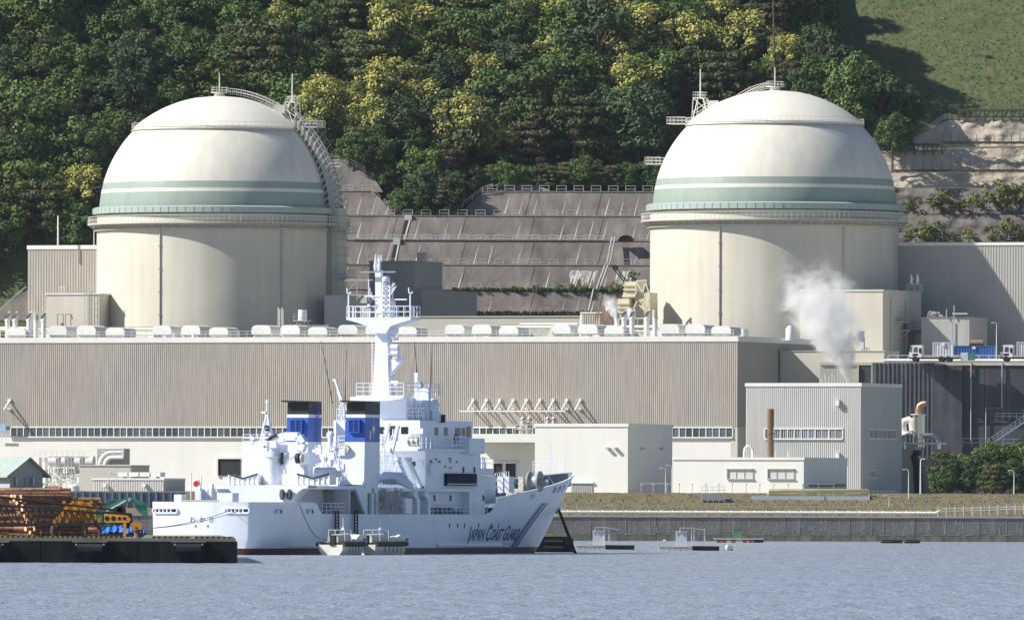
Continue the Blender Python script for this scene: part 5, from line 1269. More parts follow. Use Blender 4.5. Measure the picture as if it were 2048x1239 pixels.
# knuckle crane
cr_ = A(544,968,16); q = MB(); q.lathe([(.95,0),(.95,2.6),(1.05,2.62),(1.05,2.75),(.75,3.6),(.6,4.2),(0,4.2)], 20, cr_); cr0 = q.build('crane_pedestal', M['swhite'], S, True)
P_ = lambda px, py: A(px, py, 16)
q = MB(); q.path([P_(545,925),P_(538,898),P_(552,880),P_(570,872),P_(598,872),P_(606,886),P_(600,900)], .75, .8); cb = q.build('crane_boom', M['swhite'], cr0)
q = MB(); q.path([P_(600,899),P_(575,912),P_(566,930),P_(567,948)], .5, .55); q.build('crane_jib', M['swhite'], cr0)
q = MB(); q.tube([P_(532,905)+Vector((0,-.4,0)),P_(535,885)+Vector((0,-.4,0)),P_(546,873)+Vector((0,-.4,0)),P_(556,869)+Vector((0,-.4,0))], .18, 8); q.tube([P_(546,915)+Vector((0,-.5,0)),P_(552,930)+Vector((0,-.5,0)),P_(556,918)+Vector((0,-.5,0))], .1, 6); q.tube([P_(568,905)+Vector((0,-.4,0)),P_(566,918)+Vector((0,-.4,0)),P_(567,928)+Vector((0,-.4,0))], .16, 8); q.build('crane_hose', M['black'], cr0, True)
for p, s in ((P_(537,887),.5),(P_(538,900),.45),(P_(553,891),.7)): MB().cbox(p+Vector((0,-.75,-.2)), s, .4, s).build('crane_box', M['swhite'], cr0)
q = MB(); p = P_(597,916)+Vector((0,-.5,0)); q.tube([p, p+Vector((.35,0,0))], .5, 14); q.build('winch_drum', M['black'], cr0, True); q = MB(); p += Vector((.5,0,0)); q.tube([p, p+Vector((.15,0,0))], .42, 14); q.build('winch_wheel', M['steel'], cr0, True); ab('winch_base', 588, 608, 928, 952, 15.8, 1)
# white blocks of the hangar and light mast
ab('hangar_block', 484, 527, 888, 968, 20, 6); ab('hangar_block', 527, 600, 905, 968, 21, 5); q = MB(); rail(q, [A(486,889,20), A(560,889,20)], 1.0, .8, .05, 2); q.build('hangar_rail', M['swhite'], S)
b0 = [A(520,886,21), A(542,886,21)]; tp = A(534,822,21); q = MB()
for p in b0+[x+Vector((0,.8,0)) for x in b0]: q.bar(p, tp, .16)
for t in (.2,.4,.6,.8): q.bar(b0[0].lerp(tp,t), b0[1].lerp(tp,t), .1)
q.add([b0[0]+Vector((.25,0,1)), b0[1]+Vector((-.2,0,1)), tp], [(0,1,2)]); q.tube([tp, tp+Vector((0,0,.9))], .12, 8); q.cbox(tp+Vector((-.3,0,-.2)), .5,.3,.2); q.cbox(tp+Vector((0,0,.8)), .22,.22,.3); lm_ = q.build('signal_mast', M['swhite'], S)
for y in (853,859): p = A(535,y,20.9); MB().box(p.x-.22,p.x+.2,p.y-.1,p.y,p.z-.1,p.z+.12).build('mast_lamp', M['black'], lm_)
p = A(505,888,20); q = MB(); q.tube([p, p+Vector((0,0,.5))], .08, 6); q.tube([p+Vector((0,-.15,.62)), p+Vector((0,.2,.62))], .2, 10); q.build('searchlight', M['swhite'], S, True)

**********

**What you have to do**
Please transcribe the material above exactly as written. Leave the pictures out.

**Full answer**
Continue the Blender Python script for this scene: part 5, from line 1269. More parts follow. Use Blender 4.5. Measure the picture as if it were 2048x1239 pixels.
# knuckle crane
cr_ = A(544,968,16); q = MB(); q.lathe([(.95,0),(.95,2.6),(1.05,2.62),(1.05,2.75),(.75,3.6),(.6,4.2),(0,4.2)], 20, cr_); cr0 = q.build('crane_pedestal', M['swhite'], S, True)
P_ = lambda px, py: A(px, py, 16)
q = MB(); q.path([P_(545,925),P_(538,898),P_(552,880),P_(570,872),P_(598,872),P_(606,886),P_(600,900)], .75, .8); cb = q.build('crane_boom', M['swhite'], cr0)
q = MB(); q.path([P_(600,899),P_(575,912),P_(566,930),P_(567,948)], .5, .55); q.build('crane_jib', M['swhite'], cr0)
q = MB(); q.tube([P_(532,905)+Vector((0,-.4,0)),P_(535,885)+Vector((0,-.4,0)),P_(546,873)+Vector((0,-.4,0)),P_(556,869)+Vector((0,-.4,0))], .18, 8); q.tube([P_(546,915)+Vector((0,-.5,0)),P_(552,930)+Vector((0,-.5,0)),P_(556,918)+Vector((0,-.5,0))], .1, 6); q.tube([P_(568,905)+Vector((0,-.4,0)),P_(566,918)+Vector((0,-.4,0)),P_(567,928)+Vector((0,-.4,0))], .16, 8); q.build('crane_hose', M['black'], cr0, True)
for p, s in ((P_(537,887),.5),(P_(538,900),.45),(P_(553,891),.7)): MB().cbox(p+Vector((0,-.75,-.2)), s, .4, s).build('crane_box', M['swhite'], cr0)
q = MB(); p = P_(597,916)+Vector((0,-.5,0)); q.tube([p, p+Vector((.35,0,0))], .5, 14); q.build('winch_drum', M['black'], cr0, True); q = MB(); p += Vector((.5,0,0)); q.tube([p, p+Vector((.15,0,0))], .42, 14); q.build('winch_wheel', M['steel'], cr0, True); ab('winch_base', 588, 608, 928, 952, 15.8, 1)
# white blocks of the hangar and light mast
ab('hangar_block', 484, 527, 888, 968, 20, 6); ab('hangar_block', 527, 600, 905, 968, 21, 5); q = MB(); rail(q, [A(486,889,20), A(560,889,20)], 1.0, .8, .05, 2); q.build('hangar_rail', M['swhite'], S)
b0 = [A(520,886,21), A(542,886,21)]; tp = A(534,822,21); q = MB()
for p in b0+[x+Vector((0,.8,0)) for x in b0]: q.bar(p, tp, .16)
for t in (.2,.4,.6,.8): q.bar(b0[0].lerp(tp,t), b0[1].lerp(tp,t), .1)
q.add([b0[0]+Vector((.25,0,1)), b0[1]+Vector((-.2,0,1)), tp], [(0,1,2)]); q.tube([tp, tp+Vector((0,0,.9))], .12, 8); q.cbox(tp+Vector((-.3,0,-.2)), .5,.3,.2); q.cbox(tp+Vector((0,0,.8)), .22,.22,.3); lm_ = q.build('signal_mast', M['swhite'], S)
for y in (853,859): p = A(535,y,20.9); MB().box(p.x-.22,p.x+.2,p.y-.1,p.y,p.z-.1,p.z+.12).build('mast_lamp', M['black'], lm_)
p = A(505,888,20); q = MB(); q.tube([p, p+Vector((0,0,.5))], .08, 6); q.tube([p+Vector((0,-.15,.62)), p+Vector((0,.2,.62))], .2, 10); q.build('searchlight', M['swhite'], S, True)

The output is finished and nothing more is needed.